The young adult part gets potentially interesting when the consciousness of a deceased teenager is placed in to a robot Cylon but still with virtual world access, and the backstory of conspiracy, social status and secret groups within her living friends. This might have been meant to parallel the adult storyline but it doesn’t quite sync up in this season, so who knows where that thread would lead.

Production-wise the show looks very good - good set design, decent CG, a mix of dress sense from the 1940s to 21st century and a very different look compated to the new BSG, yet within the same universe.

Acting is very good too - plenty of actors you’ve seen before like Eric Stoltz and Esai Morales as the main protagonists, with support from Sasha Roiz as the aggressive uncle and also Alessandra Torresani as the daughter of the Greystone empire.

Yes, it sounds odd, but its real issue is that it can’t decide which of these two sides it wants to be and the two don’t gel very well. Somehow a school of rich kids who are unhappy with being rich doesn’t match the street thug violence from the adult storyline, or the impact of terrorism and violence in society. They could be a mirror potentially, but they never seem to get there.

That’s likely why it got cancelled after the single season - no single large-enough audience.

Personally, I think they were both good ideas, but the adult characters were more interesting to me, and perhaps fading out the young adult storylines and making it align more with the main BSG reboot would have been better in the long term. It certainly would have been interesting to see how the First Cylon War came about, but this feels like it would take a long time to get from these basic AI/robots to ubiquity to rebellion.

Basically, it’s a shame this got cancelled as further seasons might have been able to fix the issues and tell quite an interesting story. We shall never know.

Caprica

Caprica

Caprica

Caprica

In Summary

So that’s all the Galacticas, and it took me quite a while to get through them all I can tell you - and probably as long to write it all up. They’re all products of their times to an extent, but I still liked the re-imagining from the naughties the most, even the spin-offs.
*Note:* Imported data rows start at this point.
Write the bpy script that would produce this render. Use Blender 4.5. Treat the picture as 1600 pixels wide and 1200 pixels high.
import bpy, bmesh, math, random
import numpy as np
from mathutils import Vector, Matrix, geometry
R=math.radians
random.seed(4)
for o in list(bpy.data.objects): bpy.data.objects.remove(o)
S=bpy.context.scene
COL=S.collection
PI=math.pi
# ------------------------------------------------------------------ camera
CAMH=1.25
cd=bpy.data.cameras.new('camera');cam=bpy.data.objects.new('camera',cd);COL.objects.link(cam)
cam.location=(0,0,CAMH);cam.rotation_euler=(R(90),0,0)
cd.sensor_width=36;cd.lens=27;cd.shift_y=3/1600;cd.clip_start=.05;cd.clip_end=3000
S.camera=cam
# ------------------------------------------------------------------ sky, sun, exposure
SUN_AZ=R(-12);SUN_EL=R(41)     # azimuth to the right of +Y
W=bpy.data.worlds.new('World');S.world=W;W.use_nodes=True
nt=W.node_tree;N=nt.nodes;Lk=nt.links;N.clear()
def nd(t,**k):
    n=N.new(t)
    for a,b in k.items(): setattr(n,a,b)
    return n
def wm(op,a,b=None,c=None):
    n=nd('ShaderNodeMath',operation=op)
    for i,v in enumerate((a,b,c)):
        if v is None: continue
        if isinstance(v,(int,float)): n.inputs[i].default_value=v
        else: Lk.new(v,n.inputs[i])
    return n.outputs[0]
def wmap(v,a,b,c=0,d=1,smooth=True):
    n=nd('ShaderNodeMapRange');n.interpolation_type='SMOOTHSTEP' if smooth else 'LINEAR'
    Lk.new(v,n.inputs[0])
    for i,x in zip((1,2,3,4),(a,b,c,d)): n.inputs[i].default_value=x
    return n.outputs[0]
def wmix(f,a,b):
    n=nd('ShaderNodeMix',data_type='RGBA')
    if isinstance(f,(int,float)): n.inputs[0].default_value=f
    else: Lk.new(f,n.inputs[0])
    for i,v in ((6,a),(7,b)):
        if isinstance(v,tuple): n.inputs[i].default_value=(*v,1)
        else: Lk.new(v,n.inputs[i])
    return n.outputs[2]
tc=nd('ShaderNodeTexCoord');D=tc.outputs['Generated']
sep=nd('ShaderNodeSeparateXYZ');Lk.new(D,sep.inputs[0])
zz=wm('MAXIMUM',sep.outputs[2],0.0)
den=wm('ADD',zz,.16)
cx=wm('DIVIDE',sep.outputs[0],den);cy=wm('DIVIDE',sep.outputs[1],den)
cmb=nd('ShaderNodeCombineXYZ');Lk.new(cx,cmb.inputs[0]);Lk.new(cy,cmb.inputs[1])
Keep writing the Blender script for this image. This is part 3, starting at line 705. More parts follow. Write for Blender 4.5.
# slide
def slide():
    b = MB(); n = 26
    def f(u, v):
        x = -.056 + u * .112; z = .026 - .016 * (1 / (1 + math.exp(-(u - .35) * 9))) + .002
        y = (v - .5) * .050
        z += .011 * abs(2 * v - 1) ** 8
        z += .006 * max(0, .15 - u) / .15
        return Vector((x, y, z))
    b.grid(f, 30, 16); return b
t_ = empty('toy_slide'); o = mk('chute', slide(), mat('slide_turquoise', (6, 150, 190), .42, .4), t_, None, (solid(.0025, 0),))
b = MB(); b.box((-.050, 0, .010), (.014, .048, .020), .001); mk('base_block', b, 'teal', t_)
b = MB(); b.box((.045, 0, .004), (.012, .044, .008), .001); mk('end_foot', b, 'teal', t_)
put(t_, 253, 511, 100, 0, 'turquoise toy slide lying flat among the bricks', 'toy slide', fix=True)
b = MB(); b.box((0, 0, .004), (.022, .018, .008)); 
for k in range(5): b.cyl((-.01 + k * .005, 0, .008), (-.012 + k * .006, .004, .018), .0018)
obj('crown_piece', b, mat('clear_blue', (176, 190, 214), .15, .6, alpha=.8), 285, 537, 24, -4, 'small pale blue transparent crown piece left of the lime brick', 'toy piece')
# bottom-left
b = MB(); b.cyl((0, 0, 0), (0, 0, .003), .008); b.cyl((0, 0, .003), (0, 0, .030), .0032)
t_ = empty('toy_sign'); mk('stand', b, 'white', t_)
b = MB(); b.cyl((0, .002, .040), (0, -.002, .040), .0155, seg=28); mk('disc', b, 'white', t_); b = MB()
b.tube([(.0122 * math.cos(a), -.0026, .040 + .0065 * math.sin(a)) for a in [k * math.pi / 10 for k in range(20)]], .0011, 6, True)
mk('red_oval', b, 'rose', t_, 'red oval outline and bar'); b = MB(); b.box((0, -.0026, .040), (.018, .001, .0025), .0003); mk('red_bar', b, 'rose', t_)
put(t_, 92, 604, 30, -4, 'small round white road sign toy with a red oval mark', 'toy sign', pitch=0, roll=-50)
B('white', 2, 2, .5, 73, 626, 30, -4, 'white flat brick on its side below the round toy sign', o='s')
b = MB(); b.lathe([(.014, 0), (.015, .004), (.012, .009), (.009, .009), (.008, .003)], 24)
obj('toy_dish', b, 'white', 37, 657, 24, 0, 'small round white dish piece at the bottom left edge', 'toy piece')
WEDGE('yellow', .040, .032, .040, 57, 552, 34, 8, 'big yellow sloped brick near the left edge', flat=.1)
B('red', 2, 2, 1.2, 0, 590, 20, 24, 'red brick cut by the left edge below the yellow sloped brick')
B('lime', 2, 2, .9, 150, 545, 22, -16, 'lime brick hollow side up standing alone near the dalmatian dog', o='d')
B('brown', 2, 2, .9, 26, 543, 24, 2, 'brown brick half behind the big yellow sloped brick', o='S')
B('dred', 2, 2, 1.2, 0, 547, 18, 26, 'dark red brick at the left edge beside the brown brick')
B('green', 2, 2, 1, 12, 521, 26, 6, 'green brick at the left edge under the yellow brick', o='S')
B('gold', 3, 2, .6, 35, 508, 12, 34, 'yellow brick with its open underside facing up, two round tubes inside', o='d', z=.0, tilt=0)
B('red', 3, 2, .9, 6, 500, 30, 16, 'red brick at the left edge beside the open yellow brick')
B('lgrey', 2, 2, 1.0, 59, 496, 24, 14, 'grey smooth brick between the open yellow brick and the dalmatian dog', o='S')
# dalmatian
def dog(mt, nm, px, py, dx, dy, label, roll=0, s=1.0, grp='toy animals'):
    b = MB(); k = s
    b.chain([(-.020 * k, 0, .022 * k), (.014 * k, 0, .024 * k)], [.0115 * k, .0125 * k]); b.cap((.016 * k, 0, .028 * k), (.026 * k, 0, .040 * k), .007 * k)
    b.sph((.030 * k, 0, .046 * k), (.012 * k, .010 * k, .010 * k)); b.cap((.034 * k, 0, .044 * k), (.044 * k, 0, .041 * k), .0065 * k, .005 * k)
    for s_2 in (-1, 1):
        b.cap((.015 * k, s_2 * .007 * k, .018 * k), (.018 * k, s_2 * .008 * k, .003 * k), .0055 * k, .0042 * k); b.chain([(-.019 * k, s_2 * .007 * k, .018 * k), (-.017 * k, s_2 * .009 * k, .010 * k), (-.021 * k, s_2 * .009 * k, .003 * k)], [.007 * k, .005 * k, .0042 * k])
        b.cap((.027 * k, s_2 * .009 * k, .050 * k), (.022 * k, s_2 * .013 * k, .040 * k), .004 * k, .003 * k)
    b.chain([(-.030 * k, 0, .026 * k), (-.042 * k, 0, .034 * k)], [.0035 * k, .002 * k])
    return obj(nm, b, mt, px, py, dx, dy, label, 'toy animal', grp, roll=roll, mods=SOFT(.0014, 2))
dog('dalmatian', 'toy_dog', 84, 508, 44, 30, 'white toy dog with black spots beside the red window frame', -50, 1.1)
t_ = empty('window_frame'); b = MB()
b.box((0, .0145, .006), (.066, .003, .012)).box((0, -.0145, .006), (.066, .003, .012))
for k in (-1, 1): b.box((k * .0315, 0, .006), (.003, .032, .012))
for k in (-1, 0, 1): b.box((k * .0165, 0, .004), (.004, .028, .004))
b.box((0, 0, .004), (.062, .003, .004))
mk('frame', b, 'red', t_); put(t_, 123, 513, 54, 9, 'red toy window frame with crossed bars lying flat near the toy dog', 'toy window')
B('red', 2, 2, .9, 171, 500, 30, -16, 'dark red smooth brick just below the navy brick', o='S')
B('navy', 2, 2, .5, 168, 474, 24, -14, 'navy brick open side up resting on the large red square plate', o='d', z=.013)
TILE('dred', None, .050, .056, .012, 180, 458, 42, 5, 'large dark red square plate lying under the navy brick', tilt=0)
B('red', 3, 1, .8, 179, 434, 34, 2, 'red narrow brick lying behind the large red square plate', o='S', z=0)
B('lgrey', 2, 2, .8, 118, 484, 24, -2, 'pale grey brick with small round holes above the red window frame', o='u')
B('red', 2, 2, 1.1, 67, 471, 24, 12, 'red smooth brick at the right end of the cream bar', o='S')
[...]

It just works well as a story and collection of characters; certainly some bits have plot holes, and some things seem to happen for no reason, but on the whole the series has a good story arc and it has an ending - yes, a real ending. Sure, some people didn’t like it, and indeed, I didn’t think I would, but given the journey it just kind of works in my humble opinion.

For the others, the original Galactica is fun, with an interesting universe, albeit somewhat inconsistant as I mentioned, the humans are being chased by the Cylons and yet they pass human settled planets and then just keep going without trying to rescue them, and there’s nothing to indicate the Cylons attacked them. The 1980 show is just a completely different beast and could really have been a different universe and is the weakest of all the Galacticas, but has that 1980s American daytime show feel to it.

Caprica, despite its somewhat split personality/story line I think could’ve worked with a second season for sure. There was enough to go at, even though it had the 2010s YA feel to it.

Anyway, as a whole, that massive box set was great for watching so many generations (and hours) of differing takes on sci-fi, all supposedly based around a consistant concept. It was great value for money and I’ve already re-watched a few episodes of each since it’s a set you can dip into whenever you want. I’d definitely recommend anyone pick it up, or if you have the opportunity to watch any or all of them, then take the time and give them a watch.